Experts: Chinese Investment Flowing into Brazil ‘Like a Tsunami’

XIAMEN, CHINA - SEPTEMBER 04: Chinese President Xi Jinping (R) shakes hands with Brazil's
Mao Jianjun/CHINA NEWS SERVICE/VCG via Getty Images

WASHINGTON, DC – China’s investment in Brazil, the largest country in Latin America, has been growing by the year, largely under the radar of the United States, according to two experts.

Chinese foreign direct investment in Brazil grew 37 percent between 2010 and 2016, said Andre Soares, counselor at Inter-American Development Bank, at a discussion at the George Washington University’s Elliot School on Monday.

Soares said Chinese companies initially had difficulties entering the Brazilian market but learned it was much easier to do with Brazilian partners.

“After six years, China was able to learn how to navigate Brazilian bureaucracy,” he said.

David Shambaugh, director of the China Policy Program and professor of political science at the George Washington University Elliot School of International Affairs, said: “FDI is flowing into Brazil like a tsunami.”

He observed that, on a recent trip to Brazil, his flight was filled with Chinese businessmen.

“Chinese companies and state-owned enterprises are now acquiring Brazilian companies,” likely in sectors that reflected China’s own indigenous development strategy, he said.

“They’re trying to set off those weaknesses,” he said, which included nanotechnology, biotechnology, robotics, and aerospace. “Brazil has competence in those four at least.”

Shambaugh said Brazil is having difficulties tracking where the investment is actually going.

“Everyone [is] worried about where it’s going,” he said. “[The government] can’t follow it, can’t control it, except in land transactions.”

Soares also expressed concern that 80 percent of Brazil’s exports to China were concentrated in four sectors, whereas those same sectors account for 40 percent of exports to the world.

He said 426 industrial products that Brazil has a comparative advantage with worldwide have “little or no market share” in China.

Brazil is also facing the effects of deindustrialization, but it is not clear to what extent China is to blame, he said.

He said the “root causes” are a series of policies and decisions that make Brazil less competitive but acknowledged “there is a negative impact in areas where China subsidizes its production.”

Shambaugh said China and Brazil’s relationship is deepest in the commercial sector, but there is an “institutionalized” diplomatic relationship as well, guided by three main documents that detail the relationship in just about every area.

Those documents are the U.S.-Brazil Joint Action Plan, the China-Brazil High-Level Cooperation and Coordination Committee, and the Global Strategic Dialogue, he said.

China does not have as developed a relationship, or a similar set of documents, with any other Latin American country, he noted.

China and Brazil also have a military relationship that is “not insignificant,” Shambaugh said.

There is long-standing cooperation in aerospace and outer space, Shambaugh said.

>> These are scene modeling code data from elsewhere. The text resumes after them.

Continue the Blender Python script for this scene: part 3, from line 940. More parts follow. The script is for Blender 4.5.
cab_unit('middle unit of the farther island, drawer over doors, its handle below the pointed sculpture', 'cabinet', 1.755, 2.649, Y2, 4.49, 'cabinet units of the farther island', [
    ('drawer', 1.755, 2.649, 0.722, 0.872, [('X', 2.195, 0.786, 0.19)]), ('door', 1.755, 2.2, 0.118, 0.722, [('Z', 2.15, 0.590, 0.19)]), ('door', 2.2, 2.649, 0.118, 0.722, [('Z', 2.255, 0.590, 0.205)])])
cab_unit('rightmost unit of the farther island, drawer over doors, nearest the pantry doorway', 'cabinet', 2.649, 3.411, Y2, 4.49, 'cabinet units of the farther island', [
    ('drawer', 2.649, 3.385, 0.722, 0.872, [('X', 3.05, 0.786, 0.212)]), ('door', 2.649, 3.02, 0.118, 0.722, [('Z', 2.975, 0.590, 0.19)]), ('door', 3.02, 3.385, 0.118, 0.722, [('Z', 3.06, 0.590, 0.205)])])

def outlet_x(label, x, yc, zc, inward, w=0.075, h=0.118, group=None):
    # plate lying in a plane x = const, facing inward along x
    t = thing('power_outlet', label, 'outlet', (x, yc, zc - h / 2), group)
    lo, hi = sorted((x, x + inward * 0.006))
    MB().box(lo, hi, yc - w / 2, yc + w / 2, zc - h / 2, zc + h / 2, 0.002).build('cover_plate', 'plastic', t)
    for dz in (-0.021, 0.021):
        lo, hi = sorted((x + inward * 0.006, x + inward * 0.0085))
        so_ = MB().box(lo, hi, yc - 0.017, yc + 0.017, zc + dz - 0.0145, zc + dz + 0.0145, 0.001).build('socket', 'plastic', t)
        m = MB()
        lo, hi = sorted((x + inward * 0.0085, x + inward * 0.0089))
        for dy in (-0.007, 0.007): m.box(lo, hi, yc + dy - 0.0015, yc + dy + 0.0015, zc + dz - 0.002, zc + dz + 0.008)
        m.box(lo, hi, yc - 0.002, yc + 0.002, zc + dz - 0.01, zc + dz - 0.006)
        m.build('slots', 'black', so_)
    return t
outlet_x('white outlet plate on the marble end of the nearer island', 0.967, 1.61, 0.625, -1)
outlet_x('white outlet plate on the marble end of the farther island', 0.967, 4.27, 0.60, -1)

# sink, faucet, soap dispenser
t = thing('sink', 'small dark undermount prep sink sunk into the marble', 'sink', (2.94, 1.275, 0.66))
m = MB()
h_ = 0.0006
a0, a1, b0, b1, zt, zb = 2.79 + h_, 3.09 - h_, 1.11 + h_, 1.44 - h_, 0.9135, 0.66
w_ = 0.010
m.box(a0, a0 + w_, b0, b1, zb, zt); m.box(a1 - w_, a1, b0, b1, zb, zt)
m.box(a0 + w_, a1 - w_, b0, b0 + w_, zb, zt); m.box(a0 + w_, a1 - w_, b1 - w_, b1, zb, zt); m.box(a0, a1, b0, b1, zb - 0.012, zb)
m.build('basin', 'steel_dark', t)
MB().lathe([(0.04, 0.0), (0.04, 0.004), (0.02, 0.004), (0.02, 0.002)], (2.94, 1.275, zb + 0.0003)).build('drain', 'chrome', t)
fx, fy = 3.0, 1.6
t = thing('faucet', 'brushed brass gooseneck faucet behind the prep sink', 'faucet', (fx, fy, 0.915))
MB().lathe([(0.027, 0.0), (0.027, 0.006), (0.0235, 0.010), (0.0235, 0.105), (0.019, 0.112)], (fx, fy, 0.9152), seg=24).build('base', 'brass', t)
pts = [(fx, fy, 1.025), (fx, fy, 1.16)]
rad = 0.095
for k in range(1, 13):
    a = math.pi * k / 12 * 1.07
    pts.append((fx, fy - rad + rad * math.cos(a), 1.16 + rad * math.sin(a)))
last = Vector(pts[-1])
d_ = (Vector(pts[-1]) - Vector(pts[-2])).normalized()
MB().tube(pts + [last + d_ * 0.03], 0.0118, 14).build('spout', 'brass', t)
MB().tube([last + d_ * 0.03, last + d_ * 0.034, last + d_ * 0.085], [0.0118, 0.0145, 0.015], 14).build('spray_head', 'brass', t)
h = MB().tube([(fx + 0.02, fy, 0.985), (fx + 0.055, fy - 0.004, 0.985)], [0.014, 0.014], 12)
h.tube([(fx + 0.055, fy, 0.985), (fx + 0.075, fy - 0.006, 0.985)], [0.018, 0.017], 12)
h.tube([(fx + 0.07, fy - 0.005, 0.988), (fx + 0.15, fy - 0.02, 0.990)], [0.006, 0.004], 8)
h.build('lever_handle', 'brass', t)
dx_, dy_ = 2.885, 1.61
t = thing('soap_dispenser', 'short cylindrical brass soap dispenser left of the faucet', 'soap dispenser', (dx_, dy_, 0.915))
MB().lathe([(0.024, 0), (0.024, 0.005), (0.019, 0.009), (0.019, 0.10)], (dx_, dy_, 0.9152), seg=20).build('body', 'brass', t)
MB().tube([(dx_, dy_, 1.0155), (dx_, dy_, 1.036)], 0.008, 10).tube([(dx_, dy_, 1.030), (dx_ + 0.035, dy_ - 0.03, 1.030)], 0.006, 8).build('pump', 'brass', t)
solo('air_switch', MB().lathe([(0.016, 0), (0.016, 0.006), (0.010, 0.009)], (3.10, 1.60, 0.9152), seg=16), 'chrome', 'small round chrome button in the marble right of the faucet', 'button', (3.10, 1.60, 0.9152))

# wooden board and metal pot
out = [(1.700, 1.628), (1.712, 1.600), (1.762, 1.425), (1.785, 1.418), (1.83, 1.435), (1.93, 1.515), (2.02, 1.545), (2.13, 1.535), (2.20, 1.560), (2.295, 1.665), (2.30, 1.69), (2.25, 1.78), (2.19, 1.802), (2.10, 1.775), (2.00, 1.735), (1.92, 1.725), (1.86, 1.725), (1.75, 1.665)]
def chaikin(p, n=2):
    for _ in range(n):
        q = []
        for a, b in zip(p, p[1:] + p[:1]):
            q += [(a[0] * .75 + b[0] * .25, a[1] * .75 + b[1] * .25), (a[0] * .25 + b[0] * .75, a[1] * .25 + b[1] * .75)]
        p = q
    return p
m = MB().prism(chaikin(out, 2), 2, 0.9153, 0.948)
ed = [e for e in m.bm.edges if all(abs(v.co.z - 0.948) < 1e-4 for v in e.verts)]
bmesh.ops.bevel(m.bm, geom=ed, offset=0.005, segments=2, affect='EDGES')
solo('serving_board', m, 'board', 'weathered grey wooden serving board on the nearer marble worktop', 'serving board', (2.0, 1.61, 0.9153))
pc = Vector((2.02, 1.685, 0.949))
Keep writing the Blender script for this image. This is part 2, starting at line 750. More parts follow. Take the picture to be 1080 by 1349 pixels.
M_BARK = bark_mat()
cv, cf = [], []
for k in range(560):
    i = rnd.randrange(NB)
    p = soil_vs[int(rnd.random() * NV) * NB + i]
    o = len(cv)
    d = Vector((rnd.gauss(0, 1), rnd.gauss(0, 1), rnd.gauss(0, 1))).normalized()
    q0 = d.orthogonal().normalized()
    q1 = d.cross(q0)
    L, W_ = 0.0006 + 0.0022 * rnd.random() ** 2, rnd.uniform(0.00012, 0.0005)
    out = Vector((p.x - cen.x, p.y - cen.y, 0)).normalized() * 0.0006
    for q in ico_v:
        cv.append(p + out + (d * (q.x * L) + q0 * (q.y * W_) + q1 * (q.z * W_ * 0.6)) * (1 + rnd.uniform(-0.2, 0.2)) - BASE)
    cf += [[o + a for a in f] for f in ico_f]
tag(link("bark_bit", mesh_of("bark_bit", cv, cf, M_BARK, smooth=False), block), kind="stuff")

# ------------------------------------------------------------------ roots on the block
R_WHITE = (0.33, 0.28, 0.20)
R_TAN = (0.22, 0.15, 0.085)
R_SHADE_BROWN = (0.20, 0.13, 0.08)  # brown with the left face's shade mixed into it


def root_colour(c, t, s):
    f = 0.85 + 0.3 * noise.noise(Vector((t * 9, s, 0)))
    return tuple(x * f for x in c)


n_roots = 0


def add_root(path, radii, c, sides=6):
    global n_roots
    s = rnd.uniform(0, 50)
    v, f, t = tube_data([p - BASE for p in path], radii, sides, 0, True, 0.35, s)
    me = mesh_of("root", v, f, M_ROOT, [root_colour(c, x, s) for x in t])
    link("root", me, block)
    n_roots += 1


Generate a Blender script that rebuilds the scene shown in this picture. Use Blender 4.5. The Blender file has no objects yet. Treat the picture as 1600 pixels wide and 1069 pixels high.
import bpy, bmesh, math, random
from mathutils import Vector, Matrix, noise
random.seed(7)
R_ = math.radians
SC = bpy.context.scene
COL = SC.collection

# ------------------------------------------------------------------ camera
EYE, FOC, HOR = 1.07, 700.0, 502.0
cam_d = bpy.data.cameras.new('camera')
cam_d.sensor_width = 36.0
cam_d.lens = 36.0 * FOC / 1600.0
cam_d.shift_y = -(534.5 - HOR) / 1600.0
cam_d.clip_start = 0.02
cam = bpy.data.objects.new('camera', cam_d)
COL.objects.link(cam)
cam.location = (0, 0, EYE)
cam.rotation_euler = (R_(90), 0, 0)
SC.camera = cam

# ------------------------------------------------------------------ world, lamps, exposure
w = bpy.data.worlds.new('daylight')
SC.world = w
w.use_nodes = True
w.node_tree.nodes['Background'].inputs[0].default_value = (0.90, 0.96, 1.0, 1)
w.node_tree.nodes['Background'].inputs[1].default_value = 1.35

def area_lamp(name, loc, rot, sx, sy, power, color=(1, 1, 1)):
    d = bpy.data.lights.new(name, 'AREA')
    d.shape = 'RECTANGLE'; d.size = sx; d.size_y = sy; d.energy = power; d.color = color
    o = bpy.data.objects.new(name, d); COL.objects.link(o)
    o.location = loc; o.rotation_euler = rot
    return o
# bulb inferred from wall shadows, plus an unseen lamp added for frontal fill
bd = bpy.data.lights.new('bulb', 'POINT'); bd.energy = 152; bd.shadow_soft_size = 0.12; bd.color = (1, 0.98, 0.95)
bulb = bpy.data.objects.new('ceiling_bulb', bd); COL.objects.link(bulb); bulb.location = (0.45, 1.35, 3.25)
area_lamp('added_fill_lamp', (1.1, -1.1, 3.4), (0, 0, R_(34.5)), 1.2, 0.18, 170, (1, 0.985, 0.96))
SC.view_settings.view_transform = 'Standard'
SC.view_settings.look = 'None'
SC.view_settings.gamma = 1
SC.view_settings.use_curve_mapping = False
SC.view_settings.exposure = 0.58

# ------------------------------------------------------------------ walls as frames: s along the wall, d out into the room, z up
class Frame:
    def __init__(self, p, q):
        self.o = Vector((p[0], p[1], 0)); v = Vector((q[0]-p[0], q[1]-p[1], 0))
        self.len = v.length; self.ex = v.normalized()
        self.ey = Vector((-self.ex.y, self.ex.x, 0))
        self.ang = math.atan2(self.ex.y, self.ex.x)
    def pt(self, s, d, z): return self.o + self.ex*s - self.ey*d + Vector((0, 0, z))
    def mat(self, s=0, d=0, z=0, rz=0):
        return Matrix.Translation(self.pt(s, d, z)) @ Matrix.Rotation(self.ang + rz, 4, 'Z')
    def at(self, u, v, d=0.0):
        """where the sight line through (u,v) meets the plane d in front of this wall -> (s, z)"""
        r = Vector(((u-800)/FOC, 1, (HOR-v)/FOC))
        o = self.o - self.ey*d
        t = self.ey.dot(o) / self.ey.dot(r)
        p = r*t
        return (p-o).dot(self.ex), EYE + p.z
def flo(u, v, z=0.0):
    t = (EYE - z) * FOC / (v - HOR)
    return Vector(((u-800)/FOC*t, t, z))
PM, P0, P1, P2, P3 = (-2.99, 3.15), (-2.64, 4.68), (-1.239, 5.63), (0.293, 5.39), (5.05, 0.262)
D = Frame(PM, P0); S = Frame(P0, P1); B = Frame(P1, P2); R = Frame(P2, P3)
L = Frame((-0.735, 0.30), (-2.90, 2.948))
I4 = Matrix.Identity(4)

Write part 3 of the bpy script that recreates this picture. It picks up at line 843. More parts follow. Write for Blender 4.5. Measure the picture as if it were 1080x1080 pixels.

The avionics for China’s J20 fighter came from Brazil and Israel, he said.

“The [Defense Intelligence Agency is] watching China’s military moves in all Latin American countries with growing concern.”

“I think we’re going to see an increasing Chinese military presence … In coming years, the U.S. is going to wake up and say, ‘Gee, how did that happen?'”

But, he added, the relationship so far is “pretty much a paper document. There’s not a lot of ‘there there.'”

Limiting factors of the relationship are geography, resources, and expertise, he said.

“It costs a lot of money to buy business class tickets,” he said. “It costs a lot of money to implement a plan like this. It requires expertise in dozens of areas.”

“Nonetheless, on paper, it’s a remarkably diverse relationship.”